Stephanie Baxter says the launch of a transparency code shows the balance of power is finally starting to move in the direction of investors.
Cost transparency is a big buzzword these days, but it was once ridiculed. Nine years ago, Dr Chris Sier took on a big fight with asset managers by looking into the true, hidden investment costs incurred by pension funds, such as the Local Government Pension Scheme (LGPS).
He rightly questioned how schemes could know they were getting good value for money from their asset managers when they didn't know the true cost of investment?
He and a few others that held the same belief received huge backlash from the industry - sometimes even threats - and were told time and time again that things would never change.
So it is a big achievement that last week the LGPS Scheme Advisory Board (SAB) launched a transparency code for asset managers, based on Sier's 2015 proposal for the Financial Services Consumer Panel, which is in turn based on the Dutch disclosure model. While voluntary, any asset managers that refuse to comply will risk being sacked by clients.

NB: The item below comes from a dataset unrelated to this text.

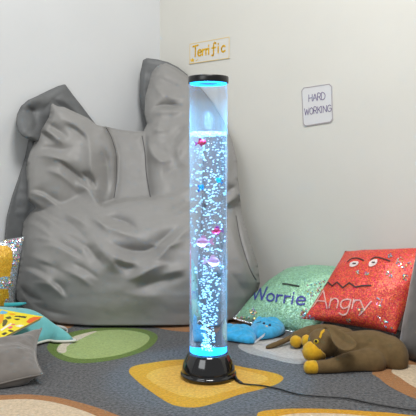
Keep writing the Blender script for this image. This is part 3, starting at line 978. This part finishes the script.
cw = [P(234, 318.5, 3.17), P(314, 335, 2.98), P(352, 269, 3.18), P(284, 271, 3.42)]
wr = root('sequin_cushion', (sum(cw, Vector()) / 4) * 1.0, 'green sequin cushion marked Worrie leaning on the wall behind the red one', 'cushion')
wr.location.z = 0
V, Fc = pillow(cw, .19, pull=-.05, seed=2.2, floor=.004)
gcov = mesh('cover', V, Fc, sequin('sequin_green', (140, 188, 158), .28, 260, .25, .4, .45, .03), wr)
gb = bvh_of(gcov)
items = []
base = lambda x: 299.6 + (x - 256) * .12
for ch, x, wd, h in (('W', 252.2, 13, 13), ('o', 266.6, 7, 12), ('r', 275.6, 6, 12), ('r', 283.4, 6, 12), ('i', 289.4, 5, 12), ('e', 296, 8.6, 13)):
    items.append((ch, x, base(x), wd, h, .18, .1))
V, Fc = strokes_on(gb, letter_strokes(items), .0082, off=.003, step=.7)
mesh('lettering', V, Fc, sequin('sequin_violet', (62, 66, 150), .2, 260, .2, .5, .3), wr)
V, Fc = strokes_on(gb, [[(283, 284.2), (288, 284.6), (293, 285.6), (299, 286.6)]], .0085, off=.003); mesh('mouth', V, Fc, plain('black_ink', (40, 52, 50), .6), wr)
V, Fc, mi = sequins_on(gb, [[(250, 309), (254, 306), (257, 313), (252, 316)], [(236, 317), (247, 316), (262, 320), (262, 323), (240, 320)], [(301, 310), (306, 309), (306, 319), (300, 318)], [(306, 285), (326, 277), (322, 290), (309, 300)]], 150, .0036)
so = mesh('turned_sequins', V, Fc, HOLO, wr, False, mi); so['kind'] = 'stuff'
V, Fc = pillow_seam(cw, -.05, .006); mesh('edging', V, Fc, SILV, wr)

cr = [P(303, 319, 2.90), P(396, 334, 2.69), P(437, 247, 2.82), P(345, 251, 3.10)]
ar = root('sequin_cushion', sum(cr, Vector()) / 4, 'red sequin cushion with a frowning face marked Angry', 'cushion')
ar.location.z = .06
V, Fc = pillow(cr, .16, pull=.05, seed=5.2, wr=.008)
rcov = mesh('cover', V, Fc, sequin('sequin_red', (214, 70, 54), .34, 300, .2, .42, .32, .015), ar)
rb = bvh_of(rcov)
items = []
for ch, x, y, wd, h in (('A', 313.2, 307.5, 14, 17), ('n', 329, 307.5, 8.6, 15), ('g', 340, 308.4, 9.4, 15), ('r', 351.4, 308.4, 7, 15), ('y', 359, 309.4, 10.5, 14)):
    items.append((ch, x, y, wd, h, .22, .05))
V, Fc = strokes_on(rb, letter_strokes(items), .006, off=.003, step=.7)
mesh('lettering', V, Fc, sequin('sequin_pinkwhite', (226, 176, 168), .2, 260, .2, .5, .3), ar)
INK = plain('dark_ink', (58, 40, 40), .6)
V, Fc = strokes_on(rb, [[(325, 286.5), (328.5, 282.6), (332.5, 286.2), (337.5, 282.4), (343, 288), (349.5, 283), (355.5, 287.2), (362, 286), (371, 285.6)]], .006, off=.003); mesh('mouth', V, Fc, INK, ar)
for br in ([(348, 262), (352, 259), (358, 258.6), (364, 261)], [(371, 260), (376, 257.6), (383, 259), (390, 261.4)]):
    V, Fc = strokes_on(rb, [catmull(br, 4)], .006, off=.003); mesh('eyebrow', V, Fc, INK, ar)
WH = sequin('sequin_white', (222, 208, 204), .15, 260, .1, .6, .2)
for ex, ey, a, bx, by in ((354.2, 264.2, -.35, 5, 2.7), (373.2, 263.2, -.6, 5.4, 2.9)):
    el = [(ex + bx * math.cos(t) * math.cos(a) - by * math.sin(t) * math.sin(a), ey + bx * math.cos(t) * math.sin(a) + by * math.sin(t) * math.cos(a)) for t in np.linspace(0, 2 * math.pi, 20)[:-1]]
    V, Fc = patch_on(rb, el, .0032, .5); e = mesh('eye', V, Fc, WH, ar)
    el = [(ex + .6 + 1.9 * math.cos(t), ey - .2 + .9 * math.sin(t)) for t in np.linspace(0, 2 * math.pi, 12)[:-1]]
    V, Fc = patch_on(rb, el, .0055, .35); mesh('pupil', V, Fc, INK, e)
V, Fc, mi = sequins_on(rb, [[(394, 258), (402, 257), (404, 264), (397, 265)], [(386, 270), (392, 270), (392, 278), (386, 277)], [(398, 266), (410, 262), (414, 268), (404, 271)], [(403, 274), (408, 276), (406, 281), (402, 278)], [(374, 298), (383, 296), (382, 308), (376, 312)], [(357, 308), (365, 309), (364, 315), (357, 314)], [(347, 318), (352, 319), (351, 322), (347, 322)], [(306, 314), (316, 318), (314, 323), (306, 321)], [(365, 272), (369, 272), (369, 275), (365, 275)], [(356, 271), (359, 271), (359, 274), (356, 274)], [(376, 312), (390, 322), (393, 330), (384, 328)], [(388, 255), (391, 254), (392, 257), (389, 258)]], 200, .0034)
so = mesh('turned_sequins', V, Fc, HOLO, ar, False, mi); so['kind'] = 'stuff'

VELVET = fabric('grey_velvet', (112, 107, 102), rough=.85, var=.1, vscale=22, bump=.3, bscale=500, sheen=.5, spec=.15, bdist=.001)
VELVET2 = fabric('dark_grey_velvet', (96, 93, 90), rough=.85, var=.1, vscale=22, bump=.3, bscale=500, sheen=.4, spec=.15, bdist=.001)
cg = [P(397, 357, 2.66), P(500, 385, 2.26), P(530, 258, 2.36), P(417, 249, 2.74)]
gr = root('scatter_cushion', sum(cg, Vector()) / 4, 'dark grey velvet cushion standing at the right edge beside the red one', 'cushion'); gr.location.z = 0
V, Fc = pillow(cg, .2, pull=.05, seed=7.7, floor=.004); mesh('cover', V, Fc, VELVET2, gr)
V, Fc = pillow_seam(cg, .03, .003); mesh('seam', V, Fc, VELVET2, gr)

# ------------------------------------------------------------------ plush monkey
FUR = fabric('brown_plush', (104, 85, 57), rough=.95, var=.14, vscale=40, bump=.6, bscale=420, sheen=.08, spec=.1, bdist=.003)
FURY = fabric('mustard_plush', (202, 156, 34), rough=.95, var=.12, vscale=60, bump=.6, bscale=420, sheen=.25, spec=.1, bdist=.003)
mk = root('plush_toy', Vector((.55, 2.6, 0)), 'brown plush monkey with mustard muzzle, hands and feet lying on the rug', 'soft toy')
def sph(px, py, d, rx, ry=None, rz=None): return ellipsoid(P(px, py, d), axes3(rx, ry or rx, rz or rx), 18, 12)
def chain(pts, rad, n=8):
    pp = catmull([tuple(P(*p)) + (r,) for p, r in zip(pts, rad)], n)
    a = tube([p[:3] for p in pp], [p[3] for p in pp], 14)
    e1 = ellipsoid(Vector(pp[0][:3]), axes3(*(pp[0][3],) * 3), 14, 8); e2 = ellipsoid(Vector(pp[-1][:3]), axes3(*(pp[-1][3],) * 3), 14, 8)
    return join(a, e1, e2)
bodyparts = join(
    chain([(388, 354, 2.55), (372, 351.5, 2.58), (354, 349.5, 2.62), (338, 347, 2.68)], [.074, .084, .074, .052]),
    sph(394, 356, 2.53, .055, .07, .07),
    chain([(372, 362, 2.50), (350, 363, 2.48), (332, 366.5, 2.452), (316, 367.5, 2.445)], [.055, .042, .030, .0255]),
    chain([(345, 341, 2.72), (328, 335.5, 2.78), (312, 335, 2.80), (298, 338, 2.78)], [.055, .048, .042, .032]),
    chain([(345, 348, 2.66), (325, 342, 2.72), (309, 341, 2.73)], [.04, .034, .022]),
    chain([(294, 336, 2.83), (284, 341, 2.79), (274, 345, 2.76), (268, 347.3, 2.75)], [.013, .0125, .012, .0125]),
    ellipsoid(P(323, 343, 2.57), axes3(.062, .058, .056, (0, .5, 0)), 20, 14),
    ellipsoid(P(314, 350.5, 2.535), axes3(.042, .042, .034, (0, -.5, 0)), 20, 14))
V, Fc = remeshed(*bodyparts, voxel=.006, smooth_it=5, floor=.004)
bdy = mesh('body', V, Fc, FUR, mk); mb = bvh_of(bdy)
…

Its significance will be felt beyond the LGPS, because the Investment Association is developing an almost identical template for the wider sector, to maintain consistency.

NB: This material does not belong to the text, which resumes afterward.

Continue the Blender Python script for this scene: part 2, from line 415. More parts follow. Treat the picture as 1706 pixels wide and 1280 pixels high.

For Sier, this is the first time he has seen two sides of the fence - both pension funds and investment managers - saying ‘we agree this is a good idea'. A key lesson here is that collaboration and perseverance really can make things happen.
The balance of power is now finally starting to move in the direction of investors; the code should help lead to better alignment of interests between pension funds and their asset managers.
With £217bn total assets under its belt, the LGPS should see this as an opportunity to create real change.